Because of the inevitable increase in the state pension fund deficit, citizens born before 1967 will no longer be able to participate in the second pillar scheme – their savings to date will remain in their personal account until retirement. “One of the reasons is that there is not enough time for these workers to accumulate an adequate pension, although they can still participate in third pillar pensions,” explains Yakushev.
This measure has nevertheless been widely criticised. As the International Monetary Fund noted in
a recent report, the funded, DC
system will lose a substantial portion of contributions in order to
finance the defined benefits pay-as-you-go system following the transference of between a third and half
of employees. As the report
comments: “This is a sharp reversal of an ambitious pension reform, which was launched in late 2001 with the aim to develop financial markets and ensure long-term financial viability of the public pension system.”
Secondly, there have been significant changes in the taxation regime for second and third pillar contributions. The tax changes have been more positively received. They included clarification of second pillar contributions and benefits, which are now fully exempt for participants and exempt on contributions and returns, but with the benefits taxed for those that inherit a participant’s pensions.

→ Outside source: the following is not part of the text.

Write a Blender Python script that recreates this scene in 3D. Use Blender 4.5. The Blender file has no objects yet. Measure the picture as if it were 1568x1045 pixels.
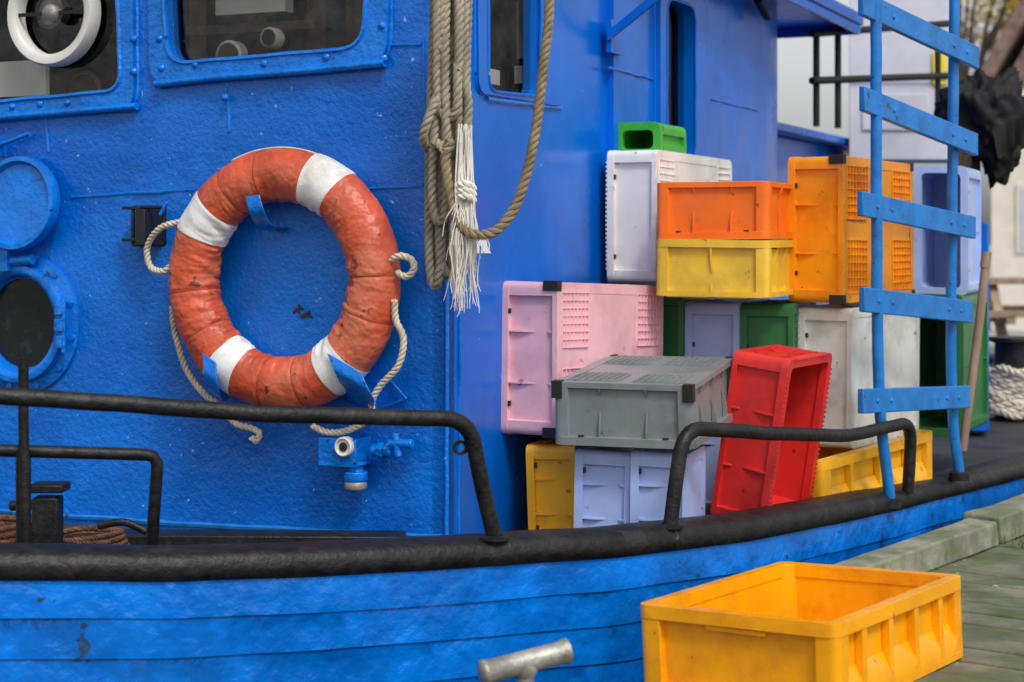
import bpy, bmesh, math, random
from mathutils import Vector, Matrix, noise
from mathutils.geometry import tessellate_polygon
random.seed(7)
E=1.09; F=2700.0
UP=Vector((0,0,1))
def V(*a): return Vector(a)
def P(px,py,Y): return Vector(((px-784)/F*Y, Y, E+(370-py)/F*Y))
# ---- surveyed frame of the wheelhouse
C0=Vector((-.1925,5.25,E))
v=Vector((-.9135,.4067,0)); u=Vector((.4067,.9135,0))
nF=Vector((-.4067,-.9135,0)); nS=Vector((.9135,-.4067,0))
CAM=Vector((0,0,E))
def hit(px,py,o,n):
    d=Vector(((px-784)/F,1,(370-py)/F)); return CAM+d*((o-CAM).dot(n)/d.dot(n))
def fw(px,py,off=0): return hit(px,py,C0+nF*off,nF)
def sw(px,py,off=0): return hit(px,py,C0+nS*off,nS)
DECK=E-.93

# ---------------- materials
def mat(name,color,rough=.5,metal=0,var=.12,vscale=5,bump=.15,bscale=60,bdist=.004,dirt=None,damt=.4,dscale=4,dcut=.55,dirt2=None,d2cut=.7,d2scale=30,rand=0,stretch=(1,1,1),big=0,bigscale=3,spec=None,dirt3=None,d3cut=.7,d3scale=8):
    m=bpy.data.materials.new(name); m.use_nodes=True
    nt=m.node_tree; N=nt.nodes; L=nt.links
    b=N['Principled BSDF']; b.inputs['Roughness'].default_value=rough; b.inputs['Metallic'].default_value=metal
    if spec is not None: b.inputs['Specular IOR Level'].default_value=spec
    tc=N.new('ShaderNodeTexCoord'); mp=N.new('ShaderNodeMapping'); mp.inputs['Scale'].default_value=stretch
    L.new(tc.outputs['Object'],mp.inputs['Vector'])
    vec=mp.outputs[0]
    if rand:
        oi=N.new('ShaderNodeObjectInfo'); ad=N.new('ShaderNodeVectorMath'); ad.operation='MULTIPLY_ADD'
        L.new(oi.outputs['Random'],ad.inputs[0]); ad.inputs[1].default_value=(9,7,5); L.new(vec,ad.inputs[2]); vec=ad.outputs[0]
    def nz(s,det=3,ro=.6):
        n=N.new('ShaderNodeTexNoise'); n.inputs['Scale'].default_value=s; n.inputs['Detail'].default_value=det; n.inputs['Roughness'].default_value=ro
        L.new(vec,n.inputs['Vector']); return n.outputs['Fac']
    def ramp(f,a,c):
        r=N.new('ShaderNodeMapRange'); r.inputs[1].default_value=a; r.inputs[2].default_value=c; L.new(f,r.inputs[0]); return r.outputs[0]
    def mix(f,a,c):
        x=N.new('ShaderNodeMix'); x.data_type='RGBA'
        L.new(f,x.inputs[0])
        for i,q in ((6,a),(7,c)):
            if isinstance(q,(tuple,list)): x.inputs[i].default_value=(*q,1)
            else: L.new(q,x.inputs[i])
        return x.outputs[2]
    lo=tuple(c*(1-var) for c in color); hi=tuple(min(1,c*(1+var)) for c in color)
    col=mix(ramp(nz(vscale),.35,.65),lo,hi)
    if dirt:
        r=ramp(nz(dscale,6,.7),dcut,dcut+.15); mm=N.new('ShaderNodeMath'); mm.operation='MULTIPLY'; L.new(r,mm.inputs[0]); mm.inputs[1].default_value=damt
        col=mix(mm.outputs[0],col,dirt)
    if dirt2:
        col=mix(ramp(nz(d2scale,3,.5),d2cut,d2cut+.03),col,dirt2)
    if dirt3:
        col=mix(ramp(nz(d3scale,7,.72),d3cut,d3cut+.02),col,dirt3)
    L.new(col,b.inputs['Base Color'])
    rr=N.new('ShaderNodeMapRange'); rr.inputs[3].default_value=max(.03,rough-.12); rr.inputs[4].default_value=min(1,rough+.14); L.new(nz(vscale*2.3),rr.inputs[0]); L.new(rr.outputs[0],b.inputs['Roughness'])
    bp=N.new('ShaderNodeBump'); bp.inputs['Strength'].default_value=bump; bp.inputs['Distance'].default_value=bdist; L.new(nz(bscale,3),bp.inputs['Height'])
    if big:
        b2=N.new('ShaderNodeBump'); b2.inputs['Strength'].default_value=big; b2.inputs['Distance'].default_value=.02; L.new(nz(bigscale,2),b2.inputs['Height']); L.new(bp.outputs[0],b2.inputs['Normal']); L.new(b2.outputs[0],b.inputs['Normal'])
    else: L.new(bp.outputs[0],b.inputs['Normal'])
    return m
M={}
M['blue']=mat('blue_paint',(.0,.165,.70),.20,var=.14,vscale=2.2,bump=.7,bscale=60,bdist=.006,dirt=(.0,.10,.50),damt=.75,dscale=1.3,dcut=.45,dirt2=(.25,.48,.85),d2cut=.715,d2scale=48,big=.5,bigscale=5,spec=.5,dirt3=(.0,.06,.28),d3cut=.73,d3scale=9)
M['blueS']=mat('blue_paint_smooth',(.0,.135,.63),.24,var=.12,vscale=1.5,bump=.16,bscale=50,bdist=.004,dirt=(.0,.085,.44),damt=.7,dscale=1.0,dcut=.46,dirt2=(.2,.4,.75),d2cut=.75,d2scale=34,big=.45,bigscale=2.5,spec=.32)
M['blueD']=mat('blue_trim',(.0,.17,.67),.22,var=.18,vscale=8,bump=.8,bscale=45,bdist=.006,dirt2=(.01,.04,.13),d2cut=.70,d2scale=25,big=.3,bigscale=14,spec=.5)
M['hull']=mat('blue_hull_paint',(.0,.172,.68),.24,var=.22,vscale=5,bump=.8,bscale=24,bdist=.006,dirt=(.0,.095,.43),damt=.75,dscale=2.4,dcut=.46,dirt2=(.015,.06,.16),d2cut=.68,d2scale=13,big=.6,bigscale=9,spec=.5,dirt3=(.10,.30,.55),d3cut=.71,d3scale=7)
M['black']=mat('black_tar_paint',(.009,.009,.010),.48,var=.5,vscale=20,bump=.7,bscale=45,bdist=.006,dirt=(.04,.034,.03),damt=.6,dscale=9,dcut=.53,dirt2=(.10,.085,.075),d2cut=.735,d2scale=16,spec=.36)
M['deck']=mat('deck_dark',(.03,.028,.03),.7,var=.4,bump=.5,dirt=(.08,.05,.035),damt=.6)
M['dark']=mat('interior_dark',(.014,.012,.012),.8)
M['dglass']=mat('porthole_glass',(.01,.012,.012),.08,dirt=(.12,.13,.11),damt=.25,dscale=14)
M['brown']=mat('varnished_wood',(.10,.05,.028),.4)
M['cream']=mat('cream_enamel',(.70,.68,.64),.35,var=.06)
M['steel']=mat('worn_steel',(.36,.35,.32),.5,metal=.5,var=.25,vscale=14,bump=.5,bscale=90,dirt=(.16,.15,.12),damt=.6,dscale=12,dcut=.48)
M['rust']=mat('rusty_cable',(.13,.055,.03),.8,var=.5,vscale=30,bump=.8,bscale=120)
M['scar']=mat('paint_scar',(.02,.022,.03),.8,var=.5,vscale=30,bump=.8,bscale=120)
M['rope']=mat('grey_hemp_rope',(.33,.29,.215),.9,var=.3,vscale=14,bump=.6,bscale=260,bdist=.003,dirt=(.14,.13,.10),damt=.7,dscale=7,dcut=.5)
M['ropetan']=mat('tan_hemp_rope',(.25,.19,.11),.9,var=.3,vscale=14,bump=.6,bscale=260,bdist=.003)
M['fray']=mat('frayed_fibre',(.76,.73,.66),.9,var=.1,bump=.2)
M['rope2']=mat('cream_grab_line',(.62,.55,.42),.9,var=.2,vscale=20,bump=.4,bscale=260,bdist=.002)
M['white']=mat('white_tape',(.80,.80,.79),.45,var=.05,bump=.3,bscale=100,dirt=(.5,.42,.36),damt=.6,dscale=9,dcut=.5)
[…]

In the case of third pillar pensions, contributions to solidarity accounts (collective company pension schemes) are no longer tax deductible for profit tax purposes, while returns are subject to full profit tax. In the case of individual accounts in company and other third pillar schemes, contributions are tax exempt up to a limit of 12% of the payroll cost.
Opinion remains divided over the impact of these changes. “The third pillar tax changes will hopefully provide a stimulus for employers to set up pension schemes,” notes Bertolotti. Teplukhin disagrees: ”Those corporate funds that exist are largely concentrated in companies with 100% or significant state ownership, mostly natural monopolies. They are not widely spread among private companies, because pensions represent a financial burden and it would be more efficient for them to raise current salaries rather than help individual employees save.” In the future it may happen, Teplukhin adds, when companies start competing for labour.

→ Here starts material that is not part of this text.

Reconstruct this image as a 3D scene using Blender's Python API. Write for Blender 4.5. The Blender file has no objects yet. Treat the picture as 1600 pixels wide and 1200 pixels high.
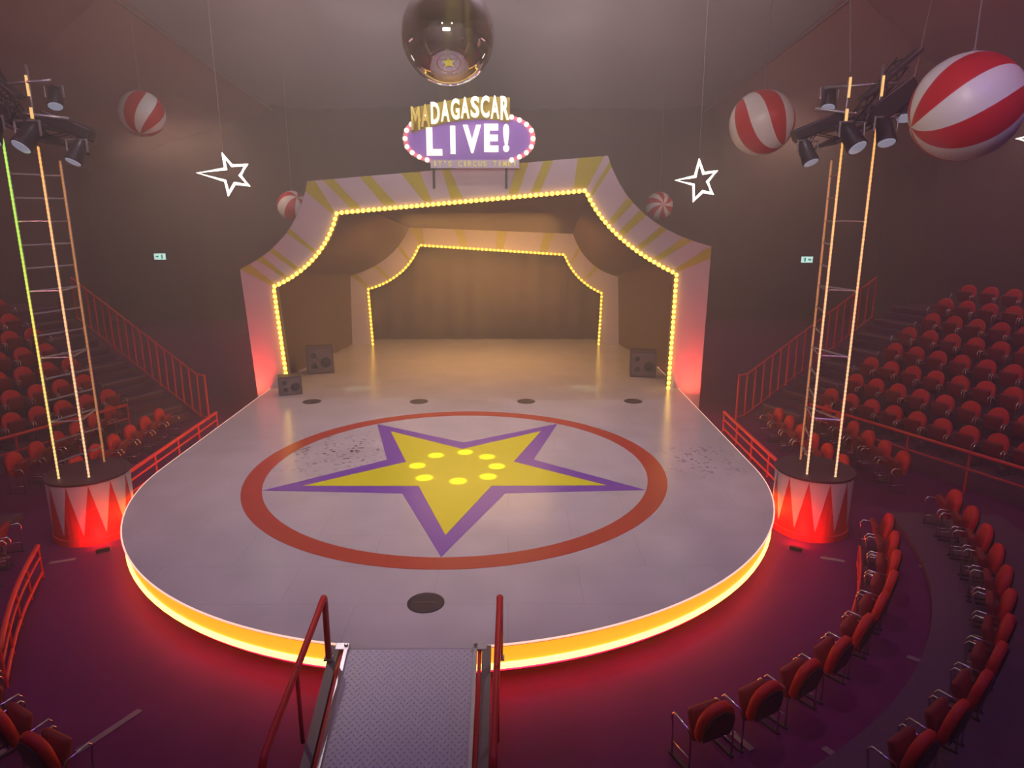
import bpy, bmesh, math, random
from mathutils import Vector, Matrix
random.seed(7)
S = bpy.context.scene
COL = S.collection
PI = math.pi

# ------------------------------------------------------------------ camera, world, exposure, room and added fill lights
cam_d = bpy.data.cameras.new('camera'); cam = bpy.data.objects.new('camera', cam_d); COL.objects.link(cam)
cam.location = (1.2417, -16.0944, 6.0849)
cam.rotation_euler = (PI/2 - 0.2414, 0, -0.00405)
cam_d.sensor_width = 36; cam_d.lens = 1089.36/1600*36
cam_d.clip_end = 200
S.camera = cam
S.view_settings.view_transform = 'Standard'; S.view_settings.look = 'None'
S.view_settings.exposure = 0.0; S.view_settings.gamma = 1.0
S.view_settings.use_curve_mapping = False
W = bpy.data.worlds.new('world'); S.world = W; W.use_nodes = True
W.node_tree.nodes['Background'].inputs[0].default_value = (0.02, 0.015, 0.02, 1)
W.node_tree.nodes['Background'].inputs[1].default_value = 0.0

def area(name, loc, target, size, power, color, sy=None, spread=180):
    d = bpy.data.lights.new(name, 'AREA'); d.energy = power; d.color = color
    d.shape = 'RECTANGLE'; d.size = size; d.size_y = sy or size; d.spread = math.radians(spread)
    o = bpy.data.objects.new(name, d); COL.objects.link(o); o.location = loc
    o.rotation_euler = (Vector(target)-Vector(loc)).to_track_quat('-Z', 'Y').to_euler()
    return o
def spot(name, loc, target, power, color, ang, blend=0.3, rad=0.05):
    d = bpy.data.lights.new(name, 'SPOT'); d.energy = power; d.color = color
    d.spot_size = math.radians(ang); d.spot_blend = blend; d.shadow_soft_size = rad
    o = bpy.data.objects.new(name, d); COL.objects.link(o); o.location = loc
    o.rotation_euler = (Vector(target)-Vector(loc)).to_track_quat('-Z', 'Y').to_euler()
    return o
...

Even despite the relatively small proportion of wages transferred to the accumulative portion, the sheer size of Russia’s population - 144m - implies a massive fund growth. In 2003, RUR50bn (e1.4bn) of second pillar pensions were transferred into privately managed funds and an estimated RUR80bn the following year. According to recent projections from the ministry of finance, these funds will rise to RUR100bn by 2006, RUR250bn by 2010 and a massive RUR400bn by 2014.
These projections raise interesting investment questions. Currently second pillar funds can only invest in domestically registered securities, including domestic sovereign bonds (up to 100% with a 35% limit on any single issue), domestic regional and municipal bonds (40% limit), corporate bonds (50%), unit investment funds invested in foreign assets (15% managed by one firm), mortgage-backed securities (40%), foreign currency (20%) and cash deposits (20% with a 10% limit on a single bank).
While the greater amount remains invested in government securities, the pace at which pension assets are set to grow more than outstrips the government’s plans for issuing debt. The ministry of finance expects the surplus of pensions assets over public debt issuance between 2006 and 2014 to total $35bn. The inevitable consequence is that second pillar investment limits have to change, including a significant overseas component.